Budd Schulberg was most certainly a somebody who did a lot of writing over a career that spanned Hollywood's golden age and ended Wednesday with his death at 95, but none of his words packed a punch quite like that legendary exchange from On the Waterfront, the 1954 dockside drama he wrote for director Elia Kazan. In 2005, the "contender" line was chosen as No. 3 on the American Film Institute's list of the 100 greatest movie quotes, right after Clark Gable's "Frankly, my dear, I don't give a damn" from Gone With the Wind and Brando's "I made him an offer he couldn't refuse" from The Godfather. In an earlier AFI poll, On the Waterfront was named the eighth greatest American movie of all time.

On the Waterfront was seen as both a bold exposé of racketeers and a defense of those film people, such as Schulberg and Kazan, who had named former colleagues as Communists before the House Committee on Un-American Activities. The film won eight Oscars, including Best Picture, Director and Actor (Brando) and Schulberg himself would win one for Best Writing, Story and Screenplay. He was the second-generation moviemaker and self-described "Hollywood Prince" whose most memorable work anatomized corruption in the more rapacious forms of entertainment: boxing (The Harder They Fall and it should be noted that Schulberg was former chief boxing correspondent for Sports Illustrated), TV and radio (A Face in the Crowd) and the movie business itself (his 1941 novel What Makes Sammy Run?). Two 1940s books and a few '50s movies may seem a small canon of work for a writer who lived so long, but Schulberg's oeuvre had an immediate impact and a lasting legacy.

Budd Wilson Schulberg was born in New York on March 27, 1914, the son of Benjamin Perceval (B.P.) Schulberg, who became the production boss at Paramount, the most glamorous of the young studios. For Budd, as he wrote in the memoir Moving Pictures, Hollywood "was Home Sweet Home, a lovely place to play with lions and alligators, to ride my bike down lanes of pine and pepper trees, and to make lemonade from my own lemon tree." While B.P. rode herd over Cecil B. De Mille and Ernst Lubitsch, Gary Cooper and Marlene Dietrich, the teenage Budd enjoyed the attention of his father's sexy stars.

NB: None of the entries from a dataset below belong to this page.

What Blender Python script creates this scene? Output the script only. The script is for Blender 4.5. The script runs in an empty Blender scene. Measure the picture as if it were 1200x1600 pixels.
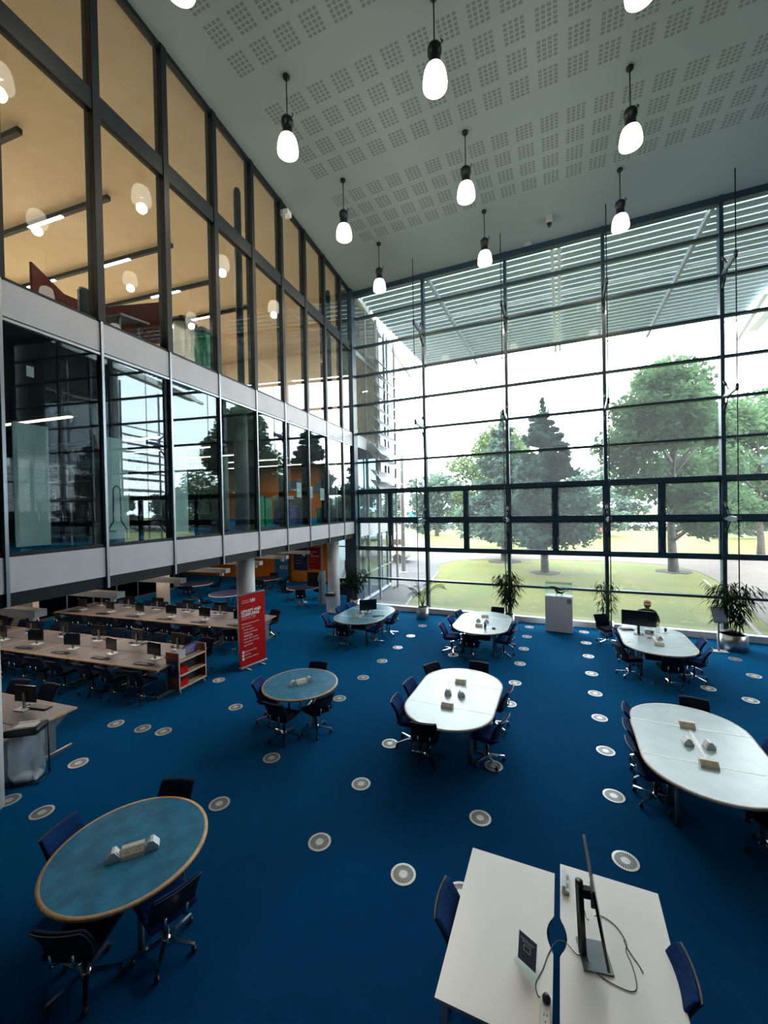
import bpy, bmesh, math, random
from mathutils import Vector, Matrix, noise
R_ = math.radians
sc = bpy.context.scene
col = sc.collection
rnd = random.Random(7)

# ------------------------------------------------------------------ camera
D = 16.32                 # window wall plane (Y)
CX, CZ = 8.4826, 4.4
cam_d = bpy.data.cameras.new('camera'); cam = bpy.data.objects.new('camera', cam_d); col.objects.link(cam)
yaw, pitch, roll = 0.4125, -0.0105, -0.0197
fw = Vector((-math.sin(yaw)*math.cos(pitch), math.cos(yaw)*math.cos(pitch), math.sin(pitch)))
rt = Vector((math.cos(yaw), math.sin(yaw), 0)); up = rt.cross(fw)
r2 = rt*math.cos(roll)+up*math.sin(roll); u2 = -rt*math.sin(roll)+up*math.cos(roll)
M3 = Matrix((r2, u2, -fw)).transposed()
cam.matrix_world = Matrix.Translation((CX, 0, CZ)) @ M3.to_4x4()
cam_d.sensor_fit = 'HORIZONTAL'; cam_d.sensor_width = 36; cam_d.lens = 36*632.1/1200
cam_d.clip_start = 0.05; cam_d.clip_end = 900
sc.camera = cam
sc.view_settings.view_transform = 'Standard'
sc.view_settings.look = 'None'
sc.view_settings.exposure = 1.4
sc.view_settings.gamma = 1
sc.view_settings.use_curve_mapping = False
try:
    sc.cycles.max_bounces = 10; sc.cycles.diffuse_bounces = 4; sc.cycles.glossy_bounces = 4
    sc.cycles.transparent_max_bounces = 24; sc.cycles.sample_clamp_indirect = 6
    sc.cycles.use_denoising = True
    sc.cycles.caustics_reflective = False; sc.cycles.caustics_refractive = False
except Exception: pass

# ------------------------------------------------------------------ sky and sun
SKY = 6.0
world = bpy.data.worlds.new('sky'); sc.world = world; world.use_nodes = True
nt = world.node_tree; nt.nodes.clear()
wo = nt.nodes.new('ShaderNodeOutputWorld'); bg = nt.nodes.new('ShaderNodeBackground')
tc = nt.nodes.new('ShaderNodeTexCoord'); mp = nt.nodes.new('ShaderNodeMapping'); mp.inputs['Scale'].default_value = (1, 1, 2.6)
nz = nt.nodes.new('ShaderNodeTexNoise'); nz.inputs['Scale'].default_value = 2.3; nz.inputs['Detail'].default_value = 7
rp = nt.nodes.new('ShaderNodeValToRGB')
rp.color_ramp.elements[0].position = .40; rp.color_ramp.elements[0].color = (.80, .88, .97, 1)
rp.color_ramp.elements[1].position = .60; rp.color_ramp.elements[1].color = (1, 1, 1, 1)
nt.links.new(tc.outputs['Generated'], mp.inputs['Vector']); nt.links.new(mp.outputs[0], nz.inputs['Vector'])
nt.links.new(nz.outputs['Fac'], rp.inputs[0]); nt.links.new(rp.outputs[0], bg.inputs[0]); bg.inputs[1].default_value = SKY
nt.links.new(bg.outputs[0], wo.inputs[0])
sd = bpy.data.lights.new('sun', 'SUN'); sun = bpy.data.objects.new('sun', sd); col.objects.link(sun)
sd.energy = 5.0; sd.angle = R_(8); sd.color = (1, .95, .86)
sun.rotation_euler = (R_(38), 0, R_(-25))
# portal: tells the renderer where daylight enters the hall
pd = bpy.data.lights.new('daylight_portal', 'AREA'); po = bpy.data.objects.new('daylight_portal', pd); col.objects.link(po)
pd.shape = 'RECTANGLE'; pd.size = 19.6; pd.size_y = 14; po.location = (9.8, D+.35, 7.0); po.rotation_euler = (R_(90), 0, 0)
po.rotation_euler = (R_(-90), 0, 0)
try: pd.cycles.is_portal = True
except Exception: pass

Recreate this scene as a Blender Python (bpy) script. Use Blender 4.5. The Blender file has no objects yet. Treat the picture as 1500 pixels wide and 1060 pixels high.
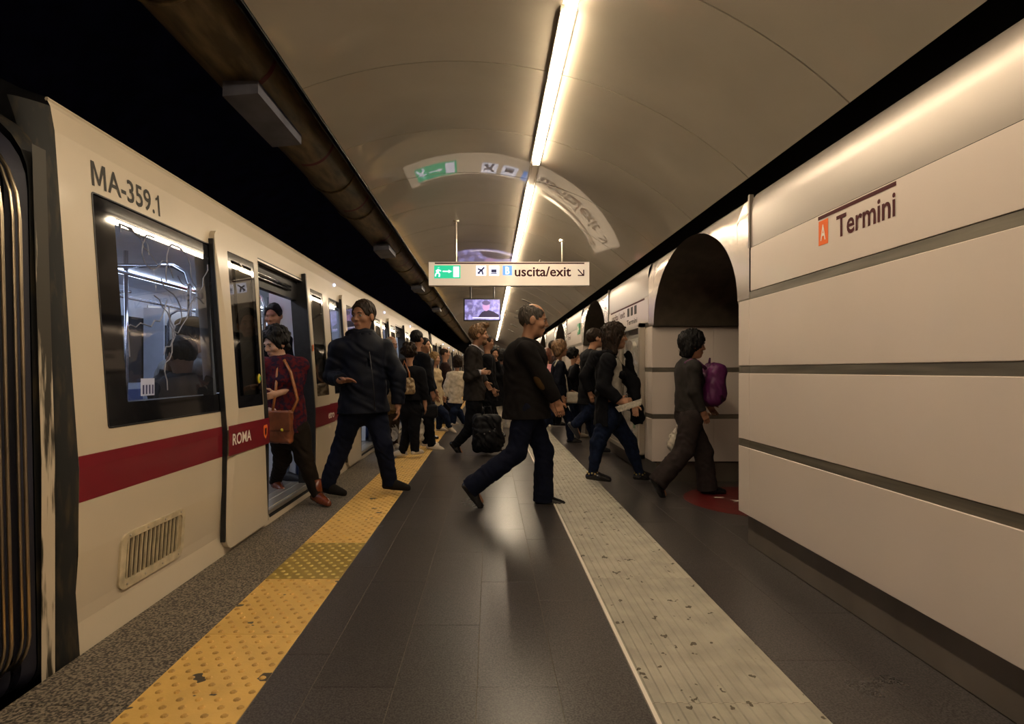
import bpy, math, random
import numpy as np
from mathutils import Vector
random.seed(7)
C = bpy.context.scene.collection
F_PX, CX, CY, CAM_H = 850.0, 718.0, 542.0, 1.15

# ------------------------------------------------------------------ camera, world, exposure
cam_d = bpy.data.cameras.new('camera'); cam = bpy.data.objects.new('camera', cam_d); C.objects.link(cam)
cam.location = (0, 0, CAM_H); cam.rotation_euler = (math.radians(90), 0, 0)
cam_d.sensor_width = 36; cam_d.lens = 36 * F_PX / 1500
cam_d.shift_x = (750 - CX) / 1500; cam_d.shift_y = (CY - 530) / 1500
cam_d.clip_start = 0.05; cam_d.clip_end = 200
bpy.context.scene.camera = cam
w = bpy.data.worlds.new('world'); bpy.context.scene.world = w; w.use_nodes = True
w.node_tree.nodes['Background'].inputs[0].default_value = (0.10, 0.12, 0.35, 1)
w.node_tree.nodes['Background'].inputs[1].default_value = 0.012
vs = bpy.context.scene.view_settings
vs.view_transform = 'Standard'; vs.look = 'None'; vs.gamma = 1; vs.use_curve_mapping = False
vs.exposure = 0.0
STRIP_EMIT = 54.0        # ceiling strip light
CAR_EMIT = 8.0           # train saloon lights

# ------------------------------------------------------------------ materials
def mat(name, col, rough=0.5, metal=0.0, var=0.0, vscale=8.0, bump=0.0, bscale=60.0, spec=0.5, coat=0.0, coat_r=0.1,
        col2=None, stretch=(1, 1, 1), rand=0.0, emit=0.0, ecol=None, aniso=0.0, detail=4.0, rvar=0.0, lo=0.35, hi=0.65, sheen=0.0):
    m = bpy.data.materials.new(name); m.use_nodes = True
    nt = m.node_tree; N = nt.nodes; L = nt.links; b = N['Principled BSDF']
    b.inputs['Base Color'].default_value = (*col, 1); b.inputs['Roughness'].default_value = rough
    b.inputs['Metallic'].default_value = metal; b.inputs['Specular IOR Level'].default_value = spec
    b.inputs['Coat Weight'].default_value = coat; b.inputs['Coat Roughness'].default_value = coat_r
    b.inputs['Anisotropic'].default_value = aniso
    b.inputs['Sheen Weight'].default_value = sheen
    if emit:
        b.inputs['Emission Color'].default_value = (*(ecol or col), 1); b.inputs['Emission Strength'].default_value = emit
    if var or bump or rand or col2 or rvar:
        tc = N.new('ShaderNodeTexCoord'); mp = N.new('ShaderNodeMapping'); mp.inputs['Scale'].default_value = stretch
        L.new(tc.outputs['Object'], mp.inputs['Vector'])
        no = N.new('ShaderNodeTexNoise'); no.inputs['Scale'].default_value = vscale; no.inputs['Detail'].default_value = detail
        L.new(mp.outputs[0], no.inputs['Vector'])
        rp = N.new('ShaderNodeValToRGB')
        c2 = col2 or tuple(max(0, c * (1 - var)) for c in col)
        c1 = col if col2 else tuple(min(1, c * (1 + var)) for c in col)
        rp.color_ramp.elements[0].position = lo; rp.color_ramp.elements[1].position = hi
        rp.color_ramp.elements[0].color = (*c2, 1); rp.color_ramp.elements[1].color = (*c1, 1)
        L.new(no.outputs['Fac'], rp.inputs[0]); last = rp.outputs[0]
        if rand:
            oi = N.new('ShaderNodeObjectInfo'); mr = N.new('ShaderNodeMapRange')
            mr.inputs['To Min'].default_value = 1 - rand; mr.inputs['To Max'].default_value = 1 + rand
            L.new(oi.outputs['Random'], mr.inputs['Value'])
            hs = N.new('ShaderNodeHueSaturation'); L.new(mr.outputs[0], hs.inputs['Value']); L.new(last, hs.inputs['Color']); last = hs.outputs[0]
        L.new(last, b.inputs['Base Color'])
        if rvar:
            n3 = N.new('ShaderNodeTexNoise'); n3.inputs['Scale'].default_value = 1.7; n3.inputs['Detail'].default_value = 6
            L.new(tc.outputs['Object'], n3.inputs['Vector']); m3 = N.new('ShaderNodeMapRange')
            m3.inputs['To Min'].default_value = rough - rvar; m3.inputs['To Max'].default_value = rough + rvar
            L.new(n3.outputs['Fac'], m3.inputs['Value']); L.new(m3.outputs[0], b.inputs['Roughness'])
        if bump:
            n2 = N.new('ShaderNodeTexNoise'); n2.inputs['Scale'].default_value = bscale; n2.inputs['Detail'].default_value = 3
            L.new(mp.outputs[0], n2.inputs['Vector']); bp = N.new('ShaderNodeBump'); bp.inputs['Strength'].default_value = bump
            bp.inputs['Distance'].default_value = 0.01
            L.new(n2.outputs['Fac'], bp.inputs['Height']); L.new(bp.outputs[0], b.inputs['Normal'])
    return m

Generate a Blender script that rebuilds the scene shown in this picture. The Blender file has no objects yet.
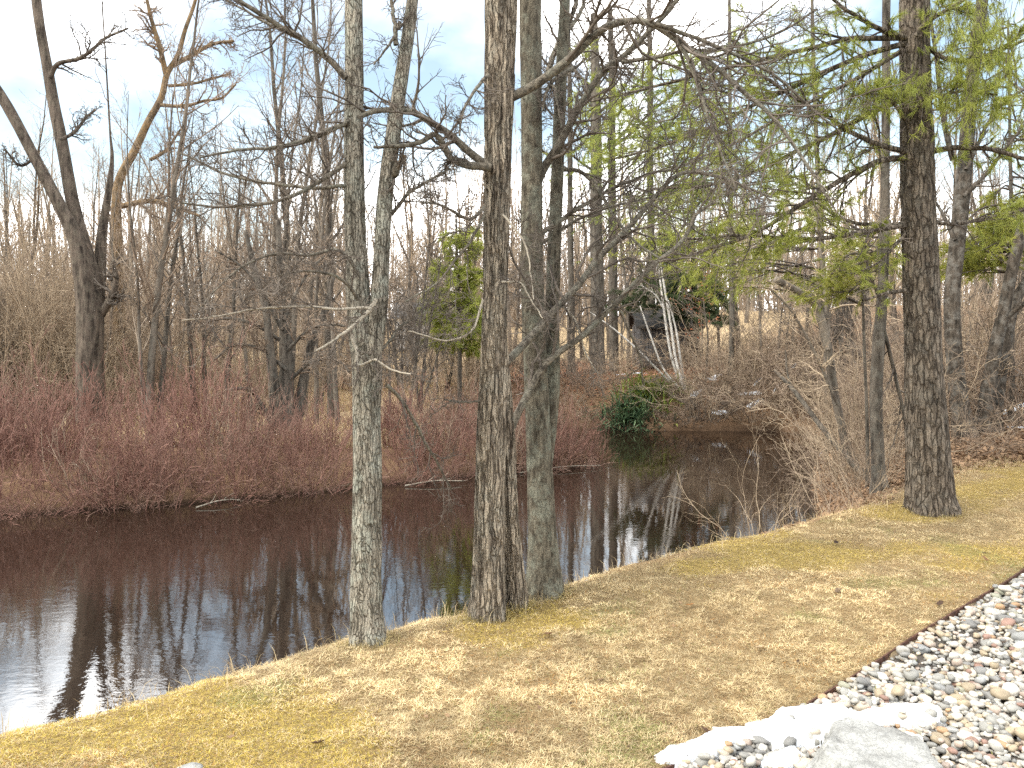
import bpy, math, random
import numpy as np
from mathutils import Vector, Matrix, noise as mnoise

PI = math.pi
C = bpy.context.scene.collection
scene = bpy.context.scene

# ------------------------------------------------------------------ camera
EYE = 2.4            # eye above the water (z = 0)
F = 804.0            # focal length in pixels of a 1024 px wide frame
HOR = 335.0          # row of the horizon
cam_d = bpy.data.cameras.new('camera')
cam = bpy.data.objects.new('camera', cam_d)
C.objects.link(cam)
cam.location = (0, 0, EYE)
cam.rotation_euler = (PI / 2, 0, 0)
cam_d.sensor_width = 36
cam_d.lens = 36 * F / 1024
cam_d.shift_y = -(384 - HOR) / 1024
cam_d.clip_start = 0.1
cam_d.clip_end = 2000
scene.camera = cam

# ------------------------------------------------------------------ sky, sun, exposure
SUN_EL, SUN_AZ = 42.0, -118.0      # azimuth from +Y, clockwise (negative: to the left)
CLOUD = 25.0
world = bpy.data.worlds.new('World')
scene.world = world
world.use_nodes = True
nt = world.node_tree
nt.nodes.clear()
w_out = nt.nodes.new('ShaderNodeOutputWorld')
w_bg = nt.nodes.new('ShaderNodeBackground')
w_bg.inputs['Strength'].default_value = 0.1
w_sky = nt.nodes.new('ShaderNodeTexSky')
w_sky.sky_type = 'NISHITA'
w_sky.sun_disc = False
w_sky.sun_elevation = math.radians(SUN_EL)
w_sky.sun_rotation = math.radians(SUN_AZ)
w_sky.dust_density = 1.5
w_sky.ozone_density = 0.4
w_tc = nt.nodes.new('ShaderNodeTexCoord')
w_map = nt.nodes.new('ShaderNodeMapping')
w_map.inputs['Scale'].default_value = (1.0, 1.0, 1.7)
w_map.inputs["Location"].default_value = (8.1593, 6.8660, 7.1077)
w_n = nt.nodes.new('ShaderNodeTexNoise')
w_n.inputs['Scale'].default_value = 2.6
w_n.inputs['Detail'].default_value = 9
w_n.inputs['Roughness'].default_value = 0.52
w_r = nt.nodes.new('ShaderNodeValToRGB')
w_r.color_ramp.elements[0].position = 0.38
w_r.color_ramp.elements[0].color = (0.06, 0.06, 0.06, 1)
w_r.color_ramp.elements[1].position = 0.60
w_r.color_ramp.elements[1].color = (1, 1, 1, 1)
_e = w_r.color_ramp.elements.new(0.48)
_e.color = (0.15, 0.15, 0.15, 1)
w_m = nt.nodes.new('ShaderNodeMixRGB')
w_m.inputs['Color2'].default_value = (CLOUD * 1.0, CLOUD * 0.98, CLOUD * 0.95, 1)
nt.links.new(w_tc.outputs['Generated'], w_map.inputs['Vector'])
nt.links.new(w_map.outputs['Vector'], w_n.inputs['Vector'])
nt.links.new(w_n.outputs['Fac'], w_r.inputs['Fac'])
nt.links.new(w_r.outputs['Color'], w_m.inputs['Fac'])
w_t = nt.nodes.new('ShaderNodeMixRGB')       # thin high cloud: paler, less violet blue
w_t.blend_type = 'MULTIPLY'
w_t.inputs['Fac'].default_value = 1.0
w_t.inputs['Color2'].default_value = (0.80, 0.97, 0.94, 1)
nt.links.new(w_sky.outputs['Color'], w_t.inputs['Color1'])
nt.links.new(w_t.outputs['Color'], w_m.inputs['Color1'])
nt.links.new(w_m.outputs['Color'], w_bg.inputs['Color'])
nt.links.new(w_bg.outputs['Background'], w_out.inputs['Surface'])

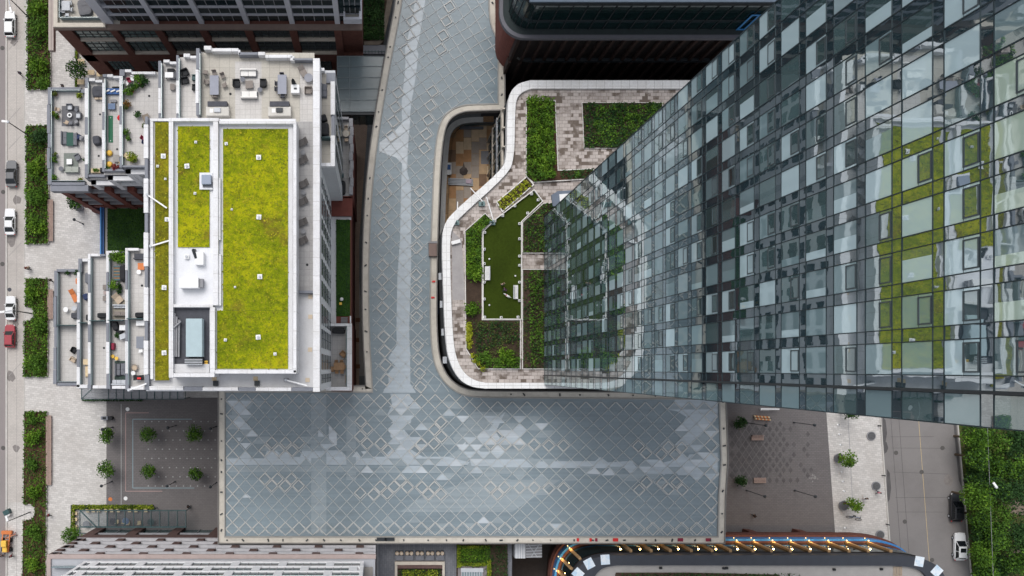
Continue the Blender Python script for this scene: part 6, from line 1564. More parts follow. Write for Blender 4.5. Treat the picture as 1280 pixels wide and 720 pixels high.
# ---- cars
def car(px, py, rot, ln, wd, hh, body, label, cat='car', roofm=None, suv=False, sun=False, ground=.012):
    o = local_thing('parked_car', label, cat)
    L_, W_ = ln/2, wd/2
    def outline(k, sx=1.0):
        return [(-L_*sx, -W_*.72*k), (-L_*.93*sx, -W_*.93*k), (-L_*.6*sx, -W_*k), (L_*.5*sx, -W_*k), (L_*.82*sx, -W_*.94*k), (L_*.97*sx, -W_*.7*k), (L_*sx, 0), (L_*.97*sx, W_*.7*k), (L_*.82*sx, W_*.94*k), (L_*.5*sx, W_*k), (-L_*.6*sx, W_*k), (-L_*.93*sx, W_*.93*k), (-L_*sx, W_*.72*k)]
    zb, zm = .28, hh*.56
    lv = [(outline(.93, .97), zb), (outline(1.0, 1.0), zb+.25), (outline(.99, .99), zm-.1), (outline(.93, .965), zm)]
    m = MB(); n = 13
    vs = [(x, y, z) for pl, z in lv for x, y in pl]
    fs = [[k*n+i, k*n+(i+1) % n, (k+1)*n+(i+1) % n, (k+1)*n+i] for k in range(3) for i in range(n)] + [[3*n+i for i in range(n)], list(range(n-1, -1, -1))]
    m.add(vs, fs); m.build('body', body, o, bevel=.05)
    r0, r1 = (-L_*.9, L_*.42) if suv else (-L_*.78, L_*.38)
    t0, t1 = (-L_*.74, L_*.06) if suv else (-L_*.46, L_*.04)
    wb, wt = W_*.9, W_*.74
    m = MB(); z0, z1 = zm-.02, hh-.05
    b_ = [(r0, -wb), (r1, -wb*.92), (r1, wb*.92), (r0, wb)]; t_ = [(t0, -wt), (t1, -wt), (t1, wt), (t0, wt)]
    m.add([(x, y, z0) for x, y in b_]+[(x, y, z1) for x, y in t_], [[0, 1, 5, 4], [1, 2, 6, 5], [2, 3, 7, 6], [3, 0, 4, 7], [4, 5, 6, 7]]); m.build('window_glass', carglass, o)
    m = MB()
    m.add([(t0-.04, -wt-.02, z1-.03), (t1+.04, -wt-.02, z1-.03), (t1+.04, wt+.02, z1-.03), (t0-.04, wt+.02, z1-.03), (t0+.08, -wt+.1, hh), (t1-.08, -wt+.1, hh), (t1-.08, wt-.1, hh), (t0+.08, wt-.1, hh)], [[0, 1, 5, 4], [1, 2, 6, 5], [2, 3, 7, 6], [3, 0, 4, 7], [4, 5, 6, 7]])
    for s in (-1, 1):
        m.bar((r1-.03, s*wb*.92, z0+.02), (t1, s*wt, z1), .09); m.bar((r0+.03, s*wb, z0+.02), (t0, s*wt, z1), .12)
        xm_ = (t0+t1)/2+.1; m.bar((xm_, s*wb*.97, z0+.02), (xm_, s*wt, z1), .08)
    m.build('roof', roofm or body, o)
    if sun: m = MB(); m.box(t1-1.0, t1-.3, -wt+.25, wt-.25, hh, hh+.015); m.build('sunroof', carglass, o)
    for sx in (-.62, .6):
        for s in (-1, 1):
            m = MB(); m.tube((sx*L_, s*(W_-.2), .32), (sx*L_, s*(W_+.01), .32), .32, n=14); w = m.build('wheel', rubber, o)
            m = MB(); m.tube((sx*L_, s*(W_+.011), .32), (sx*L_, s*(W_+.03), .32), .19, n=10); m.build('rim', lgrey, w)
    for s in (-1, 1):
        m = MB(); m.obox(L_*.9, s*W_*.72, zm-.3, .28, .3, .16, s*-.45); m.build('headlight', whiteplastic, o, bevel=.03)
        m = MB(); m.obox(-L_*.955, s*W_*.76, zm-.26, .14, .3, .16, 0); m.build('tail_light', red, o, bevel=.02)
        m = MB(); m.obox(r1-.25, s*(W_+.07), zm+.02, .14, .2, .13); m.build('wing_mirror', body, o, bevel=.02)
    return place(o, px, py, .7, rot, ground)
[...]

Clara Bow, the It Girl of silent pictures, ran her fingers through the boy's hair and even suggested they go out partying.

B.P. and his wife Adeline Jaffe, a literary agent, were rare New Deal Democrats among conservative moguls like Louis B. Mayer and unreconstructed primitives like Harry Cohn; and Budd extended their liberalism into membership in the Communist Party. After graduating from Dartmouth College in 1936 and returning to Hollywood, he was placed on the board of the new Screenwriters Guild to agitate for Party causes. He also worked on some B movies. On Winter Carnival (1939), a fictionalizing of the annual Dartmouth frolic, his co writer was F. Scott Fitzgerald, cadging for jobs in California after the drying up of his first act as the chronicler of the Jazz Age. Fitzgerald would die in 1940, leaving his Hollywood novel The Last Tycoon famously unfinished. Schulberg took the inside-movies notion, ran with it and produced What Makes Sammy Run?